The findings agree with a recent KPMG survey that revealed a large number of organizations have increased their investments in AI to the point that executives are now concerned about moving too quickly. Indeed, Deloitte says 62% of respondents to its corporate October 2018 report adopted some form of AI, up from 53% in 2019. But adoption doesn’t always meet with success, as the roughly 25% of companies that have seen half their AI projects fail will tell you.

The O’Reilly report suggests that the second-most significant barrier to AI adoption is a lack of quality data, with 18% of respondents saying their organization is only beginning to realize the importance of high-quality data. Interestingly, participants in Alation’s State of the Data Culture Report said the same, with a clear majority of employees (87%) pegging data quality issues as the reason their organizations failed to successfully implement AI.

The percentage of respondents to O’Reilly’s survey who reported mature practices (26%) — that is, ones with revenue-bearing AI products — was roughly the same as in the last few years. The industry sector with the highest percentage of mature practices was retail, while education had the lowest percentage. Impediments to maturity ran the gamut but largely centered around a lack of institutional knowledge about machine learning modeling and data science (52%), understanding business use cases (49%), and data engineering (42%).

Talent gap

Laments over the AI talent shortage in the U.S. have become a familiar refrain from private industry. According to a report by Chinese technology company Tencent, there are about 300,000 AI professionals worldwide but “millions” of roles available. In 2018, Element AI estimated that of the 22,000 Ph.D.-educated researchers globally working on AI development and research, only 25% are “well-versed enough in the technology to work with teams to take it from research to application.” And a 2019 Gartner survey found that 54% of chief information officers view this skills gap as the biggest challenge facing their organization.
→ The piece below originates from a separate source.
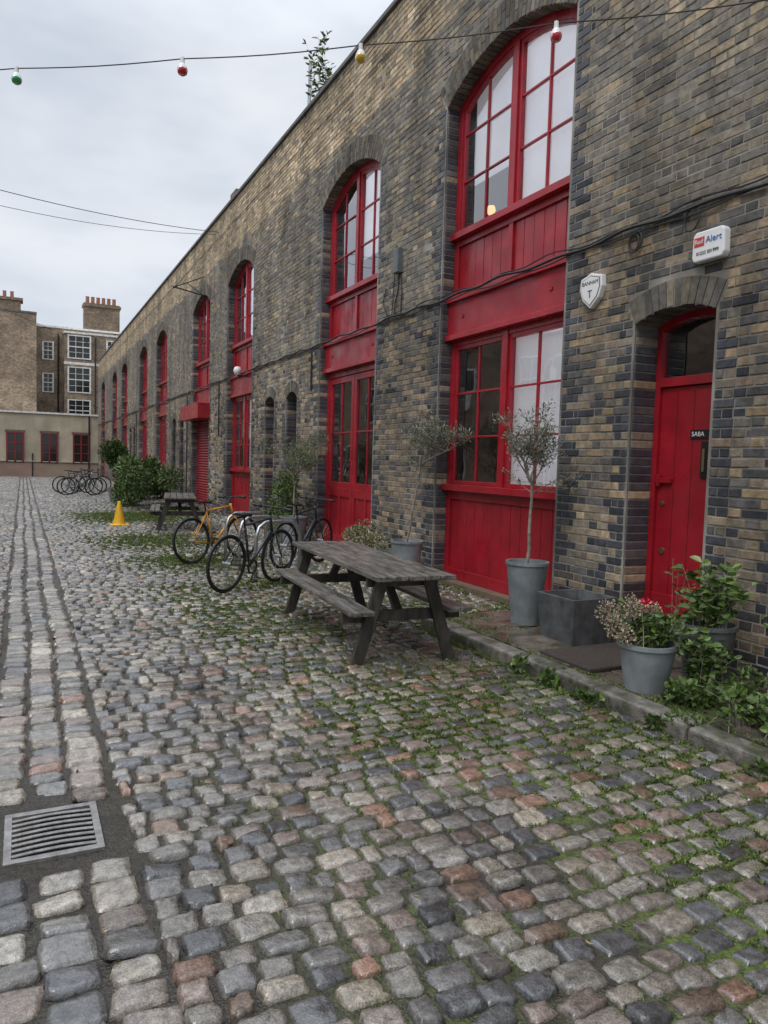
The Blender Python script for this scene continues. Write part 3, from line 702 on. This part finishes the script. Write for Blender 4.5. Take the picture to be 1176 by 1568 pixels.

While higher education enrollment in AI-relevant fields like computer science has risen rapidly in recent years, few colleges have been able to meet student demand, due to a lack of staffing. There’s evidence to suggest the number of instructors is failing to keep pace with demand due to private sector poaching. From 2006 to 2014, the proportion of AI publications with a corporate-affiliated author increased from about 0% to 40%, reflecting the growing movement of researchers from academia to corporations.

One curious trend highlighted in the survey was the share of organizations that say they’ve adopted supervised learning (82%) versus more cutting-edge techniques like self-supervised learning. Supervised learning entails training an AI model on a labeled dataset. By contrast, self-supervised learning generates labels from data by exposing relationships between the data’s parts, a step believed to be critical to achieving human-level intelligence.

Spotlight on supervised learning

According to Gartner, supervised learning will remain the type of machine learning organizations leverage most through 2022. That’s because it’s effective in a number of business scenarios, including fraud detection, sales forecasting, and inventory optimization. For example, a model could be fed data from thousands of bank transactions, with each transaction labeled as fraudulent or not, and learn to identify patterns that led to a “fraudulent” or “not fraudulent” output.

“In the past two years, the audience for AI has grown but hasn’t changed much: Roughly the same percentage consider themselves to be part of a ‘mature’ practice; the same industries are represented, and at roughly the same levels; and the geographical distribution of our respondents has changed little,” wrote Mike Loukides, O’Reilly VP of content strategy and the report’s author. “[For example,] relatively few respondents are using version control for data and models … Enterprise AI won’t really have matured until development and operations groups can engage in practices like continuous deployment; until results are repeatable (at least in a statistical sense); and until ethics, safety, privacy, and security are primary rather than secondary concerns.”